With a little over two months remaining until the November midterm elections, three federal judges of the Court of Appeals for the Fourth Circuit ruled that North Carolina’s map of congressional districts had been drawn to offer a deliberate and impermissible advantage to Republicans. The map had been scrutinized and criticized in a series of court cases since 2016. Republicans redrew the congressional districts boundaries in the wake of a 2010 census. The new map created two districts with a disproportionate number of black voters. When a federal court struck down the map as a violation of the Equal Protection Clause based on race, North Carolina Republicans responded that the districts weren’t segregated by race but by political party. In other words, they wanted to confine Democratic voters to just two districts. The panel of federal judges that heard the subsequent appeal accepted the Republicans’ reasoning – i.e. that they were attempting to disadvantage Democrats, not African-Americans. However, the panel ruled that the redistricting still violated the Equal Protection Clause, finding that the plaintiffs had shown both discriminatory intent and discriminatory effects, the necessary elements of a partisan gerrymandering claim under the Equal Protection Clause. The court agreed that the districts had been drawn with the impermissible intent of establishing a partisan advantage for one party at the expense of others, and that the redistricting had intended discriminatory effect.

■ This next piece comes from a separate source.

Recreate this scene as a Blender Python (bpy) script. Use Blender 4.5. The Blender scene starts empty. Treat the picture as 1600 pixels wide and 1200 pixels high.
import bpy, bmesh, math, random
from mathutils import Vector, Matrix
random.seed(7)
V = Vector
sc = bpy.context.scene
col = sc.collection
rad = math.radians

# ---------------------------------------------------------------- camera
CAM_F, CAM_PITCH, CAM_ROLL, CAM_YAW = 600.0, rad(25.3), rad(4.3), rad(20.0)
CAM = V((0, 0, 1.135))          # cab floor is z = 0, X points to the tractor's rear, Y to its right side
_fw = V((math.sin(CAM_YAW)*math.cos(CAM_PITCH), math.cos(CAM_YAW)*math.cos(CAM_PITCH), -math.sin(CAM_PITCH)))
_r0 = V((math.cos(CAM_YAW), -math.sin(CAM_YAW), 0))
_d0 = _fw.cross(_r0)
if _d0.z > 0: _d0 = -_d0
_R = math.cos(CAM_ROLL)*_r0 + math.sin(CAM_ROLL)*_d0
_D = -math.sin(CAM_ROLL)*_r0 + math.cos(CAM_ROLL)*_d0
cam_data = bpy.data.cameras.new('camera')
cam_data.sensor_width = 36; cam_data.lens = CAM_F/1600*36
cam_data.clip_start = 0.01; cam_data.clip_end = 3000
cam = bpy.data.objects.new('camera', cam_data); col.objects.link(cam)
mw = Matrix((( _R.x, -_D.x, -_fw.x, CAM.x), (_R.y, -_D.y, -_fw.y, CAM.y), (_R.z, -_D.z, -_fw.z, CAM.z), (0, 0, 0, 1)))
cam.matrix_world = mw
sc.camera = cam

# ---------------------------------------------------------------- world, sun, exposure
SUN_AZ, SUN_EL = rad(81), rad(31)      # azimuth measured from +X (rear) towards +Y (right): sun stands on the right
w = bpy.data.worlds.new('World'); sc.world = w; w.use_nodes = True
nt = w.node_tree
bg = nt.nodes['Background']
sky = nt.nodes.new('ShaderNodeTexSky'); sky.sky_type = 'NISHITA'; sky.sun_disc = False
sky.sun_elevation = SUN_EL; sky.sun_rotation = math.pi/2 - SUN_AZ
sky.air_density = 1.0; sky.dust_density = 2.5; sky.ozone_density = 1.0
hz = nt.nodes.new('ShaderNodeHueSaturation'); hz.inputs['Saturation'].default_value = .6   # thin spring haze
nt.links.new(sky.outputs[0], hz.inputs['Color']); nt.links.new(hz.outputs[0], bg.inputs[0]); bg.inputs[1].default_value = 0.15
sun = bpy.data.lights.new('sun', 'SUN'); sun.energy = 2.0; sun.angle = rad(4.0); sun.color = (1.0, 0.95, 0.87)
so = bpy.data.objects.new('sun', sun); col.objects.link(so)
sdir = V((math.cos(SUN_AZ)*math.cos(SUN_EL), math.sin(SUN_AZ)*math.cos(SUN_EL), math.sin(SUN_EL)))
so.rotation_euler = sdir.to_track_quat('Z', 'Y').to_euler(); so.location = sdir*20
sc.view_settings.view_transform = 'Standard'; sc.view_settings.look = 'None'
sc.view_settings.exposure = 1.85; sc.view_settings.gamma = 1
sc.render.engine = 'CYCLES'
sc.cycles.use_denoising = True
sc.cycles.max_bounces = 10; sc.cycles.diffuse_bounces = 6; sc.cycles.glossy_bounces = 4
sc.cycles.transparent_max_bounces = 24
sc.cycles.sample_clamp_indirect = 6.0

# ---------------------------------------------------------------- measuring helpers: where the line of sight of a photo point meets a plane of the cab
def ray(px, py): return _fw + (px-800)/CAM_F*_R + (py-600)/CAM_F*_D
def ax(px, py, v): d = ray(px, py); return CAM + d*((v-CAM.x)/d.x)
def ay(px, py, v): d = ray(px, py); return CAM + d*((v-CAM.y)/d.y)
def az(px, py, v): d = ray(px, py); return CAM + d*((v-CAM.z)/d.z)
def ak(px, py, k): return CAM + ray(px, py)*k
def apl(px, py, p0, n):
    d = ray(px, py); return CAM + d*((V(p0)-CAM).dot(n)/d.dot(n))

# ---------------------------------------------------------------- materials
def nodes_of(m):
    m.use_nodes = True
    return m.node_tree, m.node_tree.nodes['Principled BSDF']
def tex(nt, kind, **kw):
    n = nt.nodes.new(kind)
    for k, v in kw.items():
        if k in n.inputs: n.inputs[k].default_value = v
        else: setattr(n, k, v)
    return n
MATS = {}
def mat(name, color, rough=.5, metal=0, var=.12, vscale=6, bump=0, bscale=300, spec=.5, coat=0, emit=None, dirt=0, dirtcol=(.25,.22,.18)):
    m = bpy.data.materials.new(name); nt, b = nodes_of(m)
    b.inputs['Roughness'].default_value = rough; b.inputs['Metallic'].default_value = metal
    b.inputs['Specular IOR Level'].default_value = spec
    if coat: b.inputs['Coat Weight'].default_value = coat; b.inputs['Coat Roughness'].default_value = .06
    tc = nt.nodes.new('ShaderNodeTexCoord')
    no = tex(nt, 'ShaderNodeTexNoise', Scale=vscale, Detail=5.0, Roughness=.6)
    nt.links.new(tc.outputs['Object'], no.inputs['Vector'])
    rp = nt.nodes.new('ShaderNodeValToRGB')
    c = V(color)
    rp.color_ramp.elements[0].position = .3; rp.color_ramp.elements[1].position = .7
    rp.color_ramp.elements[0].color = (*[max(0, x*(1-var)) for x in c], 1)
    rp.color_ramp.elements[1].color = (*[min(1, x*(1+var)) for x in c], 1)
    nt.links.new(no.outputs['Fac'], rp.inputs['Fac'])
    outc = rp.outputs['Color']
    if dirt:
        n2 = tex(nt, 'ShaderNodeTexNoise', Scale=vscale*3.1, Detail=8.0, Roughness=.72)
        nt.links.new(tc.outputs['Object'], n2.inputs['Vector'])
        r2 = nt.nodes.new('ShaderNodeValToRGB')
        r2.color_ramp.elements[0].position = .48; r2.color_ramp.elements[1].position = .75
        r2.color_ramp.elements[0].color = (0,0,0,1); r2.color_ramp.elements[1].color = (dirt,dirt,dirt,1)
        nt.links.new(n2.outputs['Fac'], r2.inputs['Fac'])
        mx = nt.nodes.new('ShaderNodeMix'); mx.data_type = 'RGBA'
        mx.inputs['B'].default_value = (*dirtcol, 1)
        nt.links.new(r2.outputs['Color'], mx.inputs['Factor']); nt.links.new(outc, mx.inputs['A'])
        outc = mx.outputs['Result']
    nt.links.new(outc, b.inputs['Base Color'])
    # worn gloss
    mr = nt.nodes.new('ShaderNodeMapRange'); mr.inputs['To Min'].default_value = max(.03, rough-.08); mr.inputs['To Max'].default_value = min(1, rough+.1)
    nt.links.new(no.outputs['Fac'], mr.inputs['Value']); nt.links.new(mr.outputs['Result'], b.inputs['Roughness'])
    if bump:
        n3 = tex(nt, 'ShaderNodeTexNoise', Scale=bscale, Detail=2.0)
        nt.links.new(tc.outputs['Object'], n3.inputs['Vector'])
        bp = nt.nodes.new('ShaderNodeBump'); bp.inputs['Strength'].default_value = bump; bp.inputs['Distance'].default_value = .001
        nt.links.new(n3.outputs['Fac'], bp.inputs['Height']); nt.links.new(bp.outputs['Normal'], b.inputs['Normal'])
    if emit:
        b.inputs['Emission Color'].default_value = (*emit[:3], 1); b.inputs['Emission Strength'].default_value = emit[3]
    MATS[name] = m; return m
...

North Carolina may currently have a midterm dilemma, but efforts to shape voting maps for political advantage are nothing new. The practice, known as “gerrymandering,” got its name from a nineteenth-century Massachusetts governor, Elbridge Gerry, who presided over a redistricting of the commonwealth that broke Federalist power and handed control of the legislature to the Democratic-Republican party. Because one of the new, Gerry-approved districts was thought to look like a salamander, the practice of redistricting for political gain became known as “gerrymandering.”
While the practice of gerrymandering stretches back into the early nineteenth century, it has recently attracted the attention of voters and the criticism of courts. The Pennsylvania Supreme Court recently redrew the congressional district map to ease a long-term, partisan gerrymander. Recent cases in Wisconsin and Maryland have also underscored the importance and persistence of the issue. In the context of “red states” and “blue states,” the issue of gerrymandering is likely to dominate political conversations for years to come.